■ **WRITTEN TASK**: In full and without alteration, give the listing again.

■ **SUPPLIED DATA**:
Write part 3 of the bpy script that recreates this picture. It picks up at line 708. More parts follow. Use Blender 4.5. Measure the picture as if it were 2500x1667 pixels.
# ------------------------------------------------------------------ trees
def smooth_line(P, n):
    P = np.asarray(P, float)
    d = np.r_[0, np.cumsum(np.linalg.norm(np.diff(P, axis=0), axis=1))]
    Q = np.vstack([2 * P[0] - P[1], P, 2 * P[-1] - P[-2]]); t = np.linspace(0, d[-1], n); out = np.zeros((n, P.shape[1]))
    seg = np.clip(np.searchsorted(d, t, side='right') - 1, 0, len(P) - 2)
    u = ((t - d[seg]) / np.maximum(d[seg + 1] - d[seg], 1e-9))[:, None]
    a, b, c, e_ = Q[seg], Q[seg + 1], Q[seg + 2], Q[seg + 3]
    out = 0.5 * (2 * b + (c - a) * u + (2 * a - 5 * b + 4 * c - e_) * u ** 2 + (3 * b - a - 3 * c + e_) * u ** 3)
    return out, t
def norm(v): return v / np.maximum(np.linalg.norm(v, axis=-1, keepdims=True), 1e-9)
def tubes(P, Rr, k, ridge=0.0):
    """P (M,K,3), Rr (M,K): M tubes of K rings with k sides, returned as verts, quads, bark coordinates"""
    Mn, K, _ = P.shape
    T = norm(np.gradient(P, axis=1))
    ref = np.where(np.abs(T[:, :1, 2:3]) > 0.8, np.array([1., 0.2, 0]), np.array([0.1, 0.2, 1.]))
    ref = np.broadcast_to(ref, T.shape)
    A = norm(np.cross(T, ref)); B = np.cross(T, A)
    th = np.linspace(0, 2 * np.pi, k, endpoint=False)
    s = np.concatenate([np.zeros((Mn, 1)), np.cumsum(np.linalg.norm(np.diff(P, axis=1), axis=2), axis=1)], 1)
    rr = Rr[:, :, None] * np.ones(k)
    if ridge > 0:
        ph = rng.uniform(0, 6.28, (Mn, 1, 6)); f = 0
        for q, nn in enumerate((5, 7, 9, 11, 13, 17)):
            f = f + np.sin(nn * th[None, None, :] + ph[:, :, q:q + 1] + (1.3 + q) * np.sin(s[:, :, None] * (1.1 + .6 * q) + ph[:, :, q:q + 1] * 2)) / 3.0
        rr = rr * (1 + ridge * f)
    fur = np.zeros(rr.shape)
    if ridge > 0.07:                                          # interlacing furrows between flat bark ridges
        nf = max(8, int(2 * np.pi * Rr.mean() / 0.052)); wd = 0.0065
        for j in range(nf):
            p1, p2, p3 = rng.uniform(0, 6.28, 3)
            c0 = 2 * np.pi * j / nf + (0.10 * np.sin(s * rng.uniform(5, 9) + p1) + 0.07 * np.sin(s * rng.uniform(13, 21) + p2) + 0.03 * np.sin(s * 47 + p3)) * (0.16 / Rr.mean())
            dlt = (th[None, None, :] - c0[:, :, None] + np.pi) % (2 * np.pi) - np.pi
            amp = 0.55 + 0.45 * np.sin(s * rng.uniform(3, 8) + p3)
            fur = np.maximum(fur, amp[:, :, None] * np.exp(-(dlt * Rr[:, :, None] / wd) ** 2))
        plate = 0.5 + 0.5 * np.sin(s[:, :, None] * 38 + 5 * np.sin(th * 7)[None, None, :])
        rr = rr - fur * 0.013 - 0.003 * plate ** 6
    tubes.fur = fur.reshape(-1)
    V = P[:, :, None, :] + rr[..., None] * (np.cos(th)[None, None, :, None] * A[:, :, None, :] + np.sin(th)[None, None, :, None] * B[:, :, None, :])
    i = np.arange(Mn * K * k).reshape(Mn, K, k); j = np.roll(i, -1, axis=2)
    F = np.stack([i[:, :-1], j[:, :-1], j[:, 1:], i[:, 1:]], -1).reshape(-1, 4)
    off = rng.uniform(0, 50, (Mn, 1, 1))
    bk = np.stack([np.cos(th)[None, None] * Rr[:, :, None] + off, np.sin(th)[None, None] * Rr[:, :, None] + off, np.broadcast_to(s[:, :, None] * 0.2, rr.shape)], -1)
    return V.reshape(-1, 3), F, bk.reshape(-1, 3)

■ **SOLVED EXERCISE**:
Write part 3 of the bpy script that recreates this picture. It picks up at line 708. More parts follow. Use Blender 4.5. Measure the picture as if it were 2500x1667 pixels.
# ------------------------------------------------------------------ trees
def smooth_line(P, n):
    P = np.asarray(P, float)
    d = np.r_[0, np.cumsum(np.linalg.norm(np.diff(P, axis=0), axis=1))]
    Q = np.vstack([2 * P[0] - P[1], P, 2 * P[-1] - P[-2]]); t = np.linspace(0, d[-1], n); out = np.zeros((n, P.shape[1]))
    seg = np.clip(np.searchsorted(d, t, side='right') - 1, 0, len(P) - 2)
    u = ((t - d[seg]) / np.maximum(d[seg + 1] - d[seg], 1e-9))[:, None]
    a, b, c, e_ = Q[seg], Q[seg + 1], Q[seg + 2], Q[seg + 3]
    out = 0.5 * (2 * b + (c - a) * u + (2 * a - 5 * b + 4 * c - e_) * u ** 2 + (3 * b - a - 3 * c + e_) * u ** 3)
    return out, t
def norm(v): return v / np.maximum(np.linalg.norm(v, axis=-1, keepdims=True), 1e-9)
def tubes(P, Rr, k, ridge=0.0):
    """P (M,K,3), Rr (M,K): M tubes of K rings with k sides, returned as verts, quads, bark coordinates"""
    Mn, K, _ = P.shape
    T = norm(np.gradient(P, axis=1))
    ref = np.where(np.abs(T[:, :1, 2:3]) > 0.8, np.array([1., 0.2, 0]), np.array([0.1, 0.2, 1.]))
    ref = np.broadcast_to(ref, T.shape)
    A = norm(np.cross(T, ref)); B = np.cross(T, A)
    th = np.linspace(0, 2 * np.pi, k, endpoint=False)
    s = np.concatenate([np.zeros((Mn, 1)), np.cumsum(np.linalg.norm(np.diff(P, axis=1), axis=2), axis=1)], 1)
    rr = Rr[:, :, None] * np.ones(k)
    if ridge > 0:
        ph = rng.uniform(0, 6.28, (Mn, 1, 6)); f = 0
        for q, nn in enumerate((5, 7, 9, 11, 13, 17)):
            f = f + np.sin(nn * th[None, None, :] + ph[:, :, q:q + 1] + (1.3 + q) * np.sin(s[:, :, None] * (1.1 + .6 * q) + ph[:, :, q:q + 1] * 2)) / 3.0
        rr = rr * (1 + ridge * f)
    fur = np.zeros(rr.shape)
    if ridge > 0.07:                                          # interlacing furrows between flat bark ridges
        nf = max(8, int(2 * np.pi * Rr.mean() / 0.052)); wd = 0.0065
        for j in range(nf):
            p1, p2, p3 = rng.uniform(0, 6.28, 3)
            c0 = 2 * np.pi * j / nf + (0.10 * np.sin(s * rng.uniform(5, 9) + p1) + 0.07 * np.sin(s * rng.uniform(13, 21) + p2) + 0.03 * np.sin(s * 47 + p3)) * (0.16 / Rr.mean())
            dlt = (th[None, None, :] - c0[:, :, None] + np.pi) % (2 * np.pi) - np.pi
            amp = 0.55 + 0.45 * np.sin(s * rng.uniform(3, 8) + p3)
            fur = np.maximum(fur, amp[:, :, None] * np.exp(-(dlt * Rr[:, :, None] / wd) ** 2))
        plate = 0.5 + 0.5 * np.sin(s[:, :, None] * 38 + 5 * np.sin(th * 7)[None, None, :])
        rr = rr - fur * 0.013 - 0.003 * plate ** 6
    tubes.fur = fur.reshape(-1)
    V = P[:, :, None, :] + rr[..., None] * (np.cos(th)[None, None, :, None] * A[:, :, None, :] + np.sin(th)[None, None, :, None] * B[:, :, None, :])
    i = np.arange(Mn * K * k).reshape(Mn, K, k); j = np.roll(i, -1, axis=2)
    F = np.stack([i[:, :-1], j[:, :-1], j[:, 1:], i[:, 1:]], -1).reshape(-1, 4)
    off = rng.uniform(0, 50, (Mn, 1, 1))
    bk = np.stack([np.cos(th)[None, None] * Rr[:, :, None] + off, np.sin(th)[None, None] * Rr[:, :, None] + off, np.broadcast_to(s[:, :, None] * 0.2, rr.shape)], -1)
    return V.reshape(-1, 3), F, bk.reshape(-1, 3)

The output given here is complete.